I’m always about the big goal. I’m the “visionary”. I’m the guy that pushes on where we want to be in five, 10, 50 years. But when you starting getting smaller goals that may or may not obviously relate to each other, that really frustrates me. At Yahoo!, I was the guy that always said, “Are we really tying all the goals back into the bigger goal?” That is not the easiest thing to do, because a lot of it is very subjective. A lot of it is management styles of certain leaders that want to do something a certain way—and it really ties into the cultural aspect, too. That’s the other thing: the culture is really important for everybody, and making sure your goal setting ties into your corporate culture is not a very easy thing to do, especially as you get bigger.

How do you get the companies you invest in to think about these things?

One of the things we’re talking to people about is getting good systems in place early and being able to have goal setting as a cultural exercise where you’re not building goals in a vacuum.
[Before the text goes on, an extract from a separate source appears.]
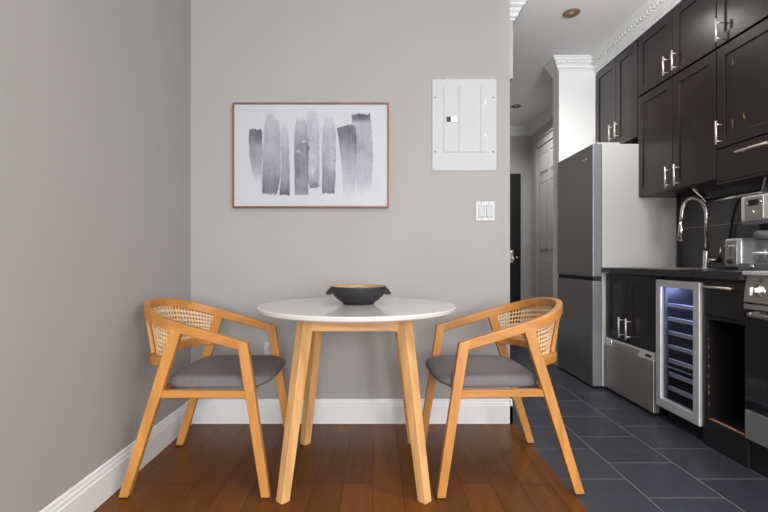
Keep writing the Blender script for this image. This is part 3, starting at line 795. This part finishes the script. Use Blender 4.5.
# narrow base cabinet with a drawer and no door
y0, y1 = 2.092, 2.382
r = thing('base_cabinet', 'narrow dark base cabinet with a drawer and a missing door', 'kitchen cabinet', (2.0, 2.25, 0), 'espresso base cabinets')
c = B()
c.box(XBF+.002, 2.26, y0, y0+.018, 0, .871); c.box(XBF+.002, 2.26, y1-.018, y1, 0, .871); c.box(2.24, 2.26, y0+.018, y1-.018, 0, .871)
c.box(XBF+.02, 2.24, y0+.018, y1-.018, .128, .144); c.box(XBF+.002, XBF+.02, y0+.018, y1-.018, .66, .676); c.box(XBF+.002, XBF+.02, y0+.018, y1-.018, .856, .871)
obj('carcass', c, M_cab_in, r)
obj('plinth', B().box(XBF, XBF+.02, y0+.001, y1-.002, 0, .144, .001, 1), M_base, r)
obj('stile', B().box(XBF, XBF+.012, y1-.042, y1-.002, .145, .672, .001, 1), M_base, r)
tag(obj('bare_edge', B().box(XBF-.0005, XBF+.018, y0+.02, y1-.044, .1445, .147), M_raw, r), 'bare wood edge of the opening')
rr = random.Random(5)
for k in range(9):
    z = .2+k*.05+rr.uniform(0, .02)
    tag(obj('chipped_spot', B().box(XBF, XBF+.004, y1-.0435-rr.uniform(.0003, .0015), y1-.0415, z, z+rr.uniform(.005, .018)), M_raw, r), 'pale chip on the opening edge')
d = obj('drawer', B().box(XBF, XBF+.02, y0+.003, y1-.003, .68, .855, .002), M_base, r)
obj('handle', bar_h(XBF, .828, 2.15, 2.325), M_nickel, d)

# range
y0, y1 = 1.33, 2.088
rg = thing('range', 'stainless range with control knobs and black glass oven door at the right edge', 'stove', (2.0, (y0+y1)/2, 0))
obj('body', B().box(1.735, 2.255, y0, y1, .02, .895, .003), M_steel, rg)
obj('cooktop', B().box(1.686, 2.255, y0, y1+.001, .896, .915, .004), M_lsteel, rg)
cp = obj('control_panel', B().hexa([(1.692, y0, .772), (1.735, y0, .772), (1.735, y1, .772), (1.692, y1, .772)], [(1.706, y0, .895), (1.735, y0, .895), (1.735, y1, .895), (1.706, y1, .895)], .003), M_steel, rg)
for y in (2.003, 1.862, 1.73, 1.608, 1.485):
    k = obj('knob', B().lathe([(0, -.040), (.017, -.039), (.019, -.034), (.021, -.008), (.027, -.006), (.028, 0)], (1.699, y, .826), 'X', 28), M_chrome, cp)
    obj('grip', B().box(1.650, 1.662, y-.005, y+.005, .808, .844, .002), M_lsteel, k)
    obj('mark', B().lathe([(.008, -.002), (.010, -.002), (.010, .002), (.008, .002)], (1.7025, y, .874), 'X', 20), M_greypl, cp)
od = obj('oven_door', B().box(1.696, 1.735, y0+.002, y1-.002, .292, .764, .005), M_oglass, rg)
obj('door_trim', B().box(1.692, 1.70, y0+.002, y1-.002, .742, .764, .002), M_steel, od)
hb = B().tube([(1.650, y0+.05, .722), (1.645, (y0+y1)/2, .716), (1.665, y1-.075, .722)], .011, 14)
for y in (y0+.055, y1-.08): hb.tube([(1.65, y, .722), (1.697, y, .728)], .009, 10)
obj('oven_handle', hb, M_steel, od)
obj('door_window', B().box(1.6945, 1.697, y0+.12, y1-.12, .38, .64, .001), M_display, od)
obj('storage_drawer', B().box(1.697, 1.735, y0+.002, y1-.002, .145, .278, .004), M_fgrey, rg)
obj('plinth', B().box(1.725, 2.2, y0+.004, y1-.004, 0, .143), M_black, rg)
for y in (1.55, 1.93):
    for x in (1.84, 2.10):
        g = B()
        g.lathe([(0, .928), (.035, .927), (.04, .915)], (x, y, 0), n=24)
        for a in range(4):
            c_, s_ = math.cos(a*PI/2), math.sin(a*PI/2)
            g.tube([(x+.03*c_, y+.03*s_, .938), (x+.10*c_, y+.10*s_, .938), (x+.10*c_, y+.10*s_, .915)], .005, 6)
        obj('burner', g, M_iron, rg)

# ------------------------------------------------------------------ light: daylight through the window behind the camera, plus added fill lights
def area(name, loc, rot, sx, sy, power, col):
    l = bpy.data.lights.new(name, 'AREA'); l.shape = 'RECTANGLE'; l.size = sx; l.size_y = sy; l.energy = power; l.color = col
    o = bpy.data.objects.new(name, l); COL.objects.link(o); o.location = loc; o.rotation_euler = rot
    return o
area('window_daylight', (.75, YR-.03, 1.55), (math.radians(90), 0, 0), 2.2, 2.0, 205, (.97, .985, 1))
area('side_fill_light', (XR+.04, -2.25, 1.55), (math.radians(90), 0, math.radians(90)), 2.1, 1.7, 110, (1, .985, .96))  # added fill from the unseen side opening, brightens the left wall
def spot(name, loc, rot, p, ang, soft, col):
    l = bpy.data.lights.new(name, 'SPOT'); l.energy = p; l.spot_size = math.radians(ang); l.spot_blend = 1; l.shadow_soft_size = soft; l.color = col
    o = bpy.data.objects.new(name, l); COL.objects.link(o); o.location = loc; o.rotation_euler = rot
for (x, y, p) in ((1.42, 3.3, 36), (1.63, 5.3, 48), (1.35, 1.2, 45)):  # last spot is an added fill without a fixture, brightens the kitchen
    spot('ceiling_and_fill_spot', (x, y, CEIL-.02), (0, 0, 0), p, 150, .05, (1, .97, .93))
# added upward fill light out of view, brightens the ceiling
spot('up_fill_spot', (1.4, .5, .95), (PI, 0, 0), 330, 100, .2, (1, .995, .985))
# added unseen fill spot under the kitchen ceiling, brightens the white pillar
spot('pillar_fill_spot', (1.45, 1.9, 2.35), (math.radians(97), 0, 0), 52, 92, .1, (1, .99, .97))
cl = bpy.data.lights.new('cooler_glow', 'POINT'); cl.energy = 5; cl.color = (.42, .48, 1); cl.shadow_soft_size = .03
o = bpy.data.objects.new('cooler_glow', cl); COL.objects.link(o); o.location = (1.87, 2.57, .80)

w = bpy.data.worlds.new('sky'); SC.world = w; w.use_nodes = True
w.node_tree.nodes['Background'].inputs['Color'].default_value = (.8, .88, 1, 1)
w.node_tree.nodes['Background'].inputs['Strength'].default_value = 1.0

# ------------------------------------------------------------------ camera
cam = bpy.data.cameras.new('camera'); co_ = bpy.data.objects.new('camera', cam); COL.objects.link(co_)
co_.location = (0, 0, H); co_.rotation_euler = (math.radians(90), 0, 0)
cam.sensor_width = 36; cam.lens = 36*452/768; cam.shift_x = 7/768; cam.shift_y = 4/768; cam.clip_start = .05
SC.camera = co_
SC.view_settings.view_transform = 'Standard'; SC.view_settings.look = 'None'; SC.view_settings.gamma = 1; SC.view_settings.use_curve_mapping = False
SC.view_settings.exposure = 0.36
SC.cycles.use_denoising = True
SC.cycles.max_bounces = 10; SC.cycles.diffuse_bounces = 6; SC.cycles.glossy_bounces = 5; SC.cycles.transparent_max_bounces = 12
You’re building goals in a context of the three or four other things you might care about, both in terms of hard-core business metrics, but also the softer metrics around culture and teamwork or leadership or whatever. Those are things that, in the heat of battle and the heat of growth, a lot of people just forget. Then they try to put it back in, and it’s really, really hard.
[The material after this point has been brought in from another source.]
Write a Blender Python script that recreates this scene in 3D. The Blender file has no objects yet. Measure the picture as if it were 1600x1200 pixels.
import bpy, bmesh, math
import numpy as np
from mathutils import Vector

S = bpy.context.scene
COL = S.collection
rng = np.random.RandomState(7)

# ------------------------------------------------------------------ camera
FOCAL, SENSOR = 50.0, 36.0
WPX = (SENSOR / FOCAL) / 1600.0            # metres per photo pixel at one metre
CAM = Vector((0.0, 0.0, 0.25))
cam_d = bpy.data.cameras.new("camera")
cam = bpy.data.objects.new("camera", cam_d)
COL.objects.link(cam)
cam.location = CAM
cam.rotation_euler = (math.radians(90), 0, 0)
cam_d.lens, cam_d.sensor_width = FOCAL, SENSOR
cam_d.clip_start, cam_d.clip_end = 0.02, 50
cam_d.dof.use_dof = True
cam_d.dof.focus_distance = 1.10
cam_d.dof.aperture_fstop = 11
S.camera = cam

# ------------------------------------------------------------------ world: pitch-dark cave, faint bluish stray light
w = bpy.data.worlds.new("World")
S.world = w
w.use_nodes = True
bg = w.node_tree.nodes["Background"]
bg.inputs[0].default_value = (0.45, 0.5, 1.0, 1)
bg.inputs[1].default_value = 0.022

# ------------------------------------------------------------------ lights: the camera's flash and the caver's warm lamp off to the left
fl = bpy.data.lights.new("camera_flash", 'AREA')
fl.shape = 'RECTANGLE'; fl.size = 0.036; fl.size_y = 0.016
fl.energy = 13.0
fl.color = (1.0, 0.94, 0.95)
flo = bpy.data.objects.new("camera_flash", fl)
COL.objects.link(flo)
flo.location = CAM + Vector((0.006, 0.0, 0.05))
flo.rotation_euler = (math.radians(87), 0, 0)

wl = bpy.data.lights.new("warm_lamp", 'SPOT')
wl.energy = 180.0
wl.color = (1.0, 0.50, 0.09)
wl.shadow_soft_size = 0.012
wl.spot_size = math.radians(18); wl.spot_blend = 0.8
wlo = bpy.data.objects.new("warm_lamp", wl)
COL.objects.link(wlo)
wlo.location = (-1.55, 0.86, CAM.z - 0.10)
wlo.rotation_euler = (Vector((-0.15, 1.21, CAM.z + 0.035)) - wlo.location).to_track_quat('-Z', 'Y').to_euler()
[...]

Have you seen any difference between how a company like Alibaba sets goals versus how a U.S. company does?

One of the things about companies like Alibaba—and I think they’re at 30,000 people now—is that there is a lot of emphasis on developing generations of leaders, and there is a very well understood path of growing within that company. Just like any other big company, you sometimes may have the left hand not talking to the right hand, but overall, they’re a very people-centric company. There’s a real emphasis by Jack Ma, Alibaba’s founder, about building that partnership, building levels of trust and building teams. So then when it comes to goal setting, it’s not a long process, not like you have to sync up your religion and then decide what you want to do. They have done so much work to align themselves before those decisions are made—they really work on teams.

How would you compare Cisco to other companies relative to their execution, goal setting, alignment, focus?
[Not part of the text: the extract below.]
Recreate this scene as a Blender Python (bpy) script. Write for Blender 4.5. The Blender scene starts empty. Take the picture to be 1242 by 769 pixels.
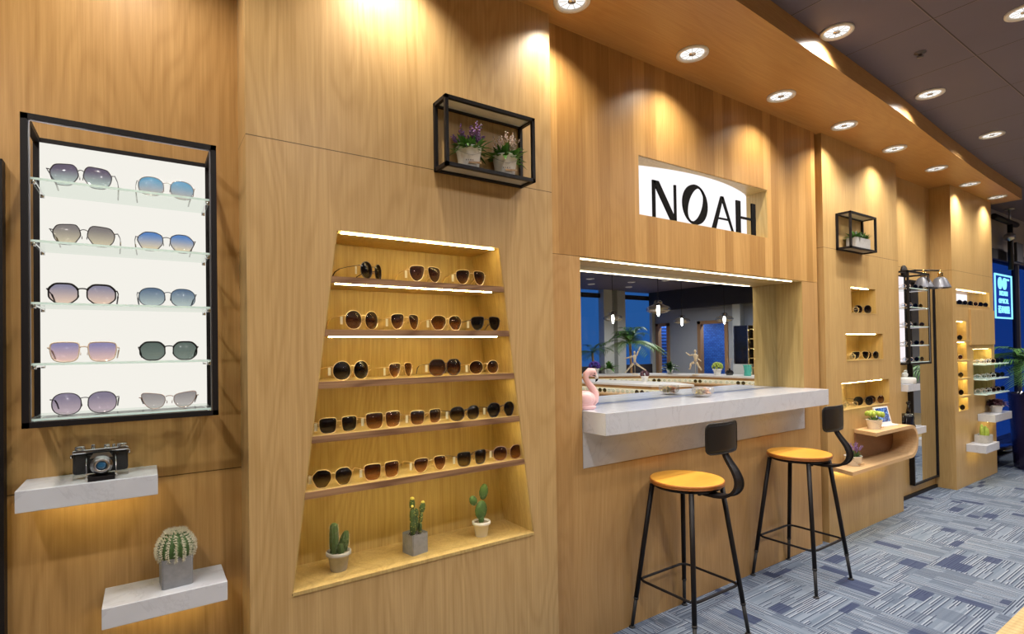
import bpy, bmesh, math, random
from mathutils import Vector, Matrix
random.seed(11)
S = bpy.context.scene
COL = S.collection
PI = math.pi

# ------------------------------------------------------------------ materials
class NT:
    def __init__(s, name):
        s.m = bpy.data.materials.new(name); s.m.use_nodes = True
        s.t = s.m.node_tree; s.n = s.t.nodes; s.l = s.t.links
        s.b = s.n['Principled BSDF']; s.out = s.n['Material Output']
    def new(s, typ, **kw):
        nd = s.n.new(typ)
        for k, v in kw.items(): setattr(nd, k, v)
        return nd
    def set(s, nd, key, v):
        if hasattr(v, 'is_output') or isinstance(v, bpy.types.NodeSocket): s.l.new(v, nd.inputs[key])
        else: nd.inputs[key].default_value = v
    def math(s, op, a, b=None, c=None):
        nd = s.new('ShaderNodeMath', operation=op)
        s.set(nd, 0, a)
        if b is not None: s.set(nd, 1, b)
        if c is not None: s.set(nd, 2, c)
        return nd.outputs[0]
    def coord(s, which='Object'):
        return s.new('ShaderNodeTexCoord').outputs[which]
    def sep(s, v):
        nd = s.new('ShaderNodeSeparateXYZ'); s.l.new(v, nd.inputs[0]); return nd.outputs
    def comb(s, x, y, z):
        nd = s.new('ShaderNodeCombineXYZ'); s.set(nd, 0, x); s.set(nd, 1, y); s.set(nd, 2, z); return nd.outputs[0]
    def mapping(s, v, scale, rot=(0,0,0), loc=(0,0,0)):
        nd = s.new('ShaderNodeMapping'); s.l.new(v, nd.inputs['Vector'])
        nd.inputs['Scale'].default_value = scale; nd.inputs['Rotation'].default_value = rot
        nd.inputs['Location'].default_value = loc; return nd.outputs[0]
    def noise(s, v, scale, detail=3, rough=.5, dist=0.0):
        nd = s.new('ShaderNodeTexNoise'); s.l.new(v, nd.inputs['Vector'])
        nd.inputs['Scale'].default_value = scale; nd.inputs['Detail'].default_value = detail
        nd.inputs['Roughness'].default_value = rough; nd.inputs['Distortion'].default_value = dist
        return nd.outputs['Fac']
    def white(s, v):
        nd = s.new('ShaderNodeTexWhiteNoise', noise_dimensions='3D'); s.l.new(v, nd.inputs['Vector']); return nd.outputs['Value']
    def ramp(s, f, stops, interp='LINEAR'):
        nd = s.new('ShaderNodeValToRGB'); s.l.new(f, nd.inputs[0]); cr = nd.color_ramp; cr.interpolation = interp
        while len(cr.elements) < len(stops): cr.elements.new(.5)
        for e, (p, c) in zip(cr.elements, stops): e.position = p; e.color = (*c, 1) if len(c) == 3 else c
        return nd.outputs['Color']
    def mix(s, f, a, b, blend='MIX'):
        nd = s.new('ShaderNodeMix', data_type='RGBA', blend_type=blend)
        s.set(nd, 0, f)
        for k, v in ((6, a), (7, b)):
            if isinstance(v, tuple) and len(v) == 3: v = (*v, 1)
            s.set(nd, k, v)
        return nd.outputs[2]
    def bump(s, h, strength=.2, dist=.002):
        nd = s.new('ShaderNodeBump'); s.l.new(h, nd.inputs['Height'])
        nd.inputs['Strength'].default_value = strength; nd.inputs['Distance'].default_value = dist
        s.l.new(nd.outputs[0], s.b.inputs['Normal'])

def srgb(r, g, b):
    f = lambda c: ((c/255)/12.92 if c/255 <= .04045 else ((c/255+.055)/1.055)**2.4)
    return (f(r), f(g), f(b))

def plain(name, col, rough=.5, metal=0.0, var=.08, scale=30, emis=None, estr=0, coat=0, spec=None):
    t = NT(name)
    n = t.noise(t.coord(), scale, 3)
    c = t.mix(t.math('MULTIPLY', n, 1.0), tuple(max(0, x*(1-var)) for x in col), tuple(min(1, x*(1+var)) for x in col))
    t.l.new(c, t.b.inputs['Base Color'])
    t.b.inputs['Roughness'].default_value = rough; t.b.inputs['Metallic'].default_value = metal
    t.b.inputs['Coat Weight'].default_value = coat
    if spec is not None: t.b.inputs['Specular IOR Level'].default_value = spec
    if emis:
        t.b.inputs['Emission Color'].default_value = (*emis, 1); t.b.inputs['Emission Strength'].default_value = estr
    return t.m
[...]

It’s hard to change corporate culture—that’s the thing I’ve learned, because I always thought you can change everything. You can go in there and you can brute-force and say, “We’re going to take a sales company and make it a product-driven company.” Cisco is built around a great sales culture. Now that I’m an investor, I have companies that go out and try to sell in the marketplace, and you realize what a great thing it is to have Cisco’s sales channel. That’s so hard to penetrate and so hard to compete against.

What I say to a lot of our companies is, “Pick what makes you strong.” Cisco, it’s sales, and Alibaba, it’s people. Pick your strength and build around it. There’s no right or wrong. It doesn’t mean that if you’re a sales culture, you’re bad. I think the Valley has this idea that, “Oh, if you don’t have the great Mark Zuckerberg product technology founder, you’re not going to be great.” I totally disagree with that. At the end of the day, a great sales company will do great. A great technology company will do great. If you’re mediocre across a bunch of stuff, that’s when you’ll fail.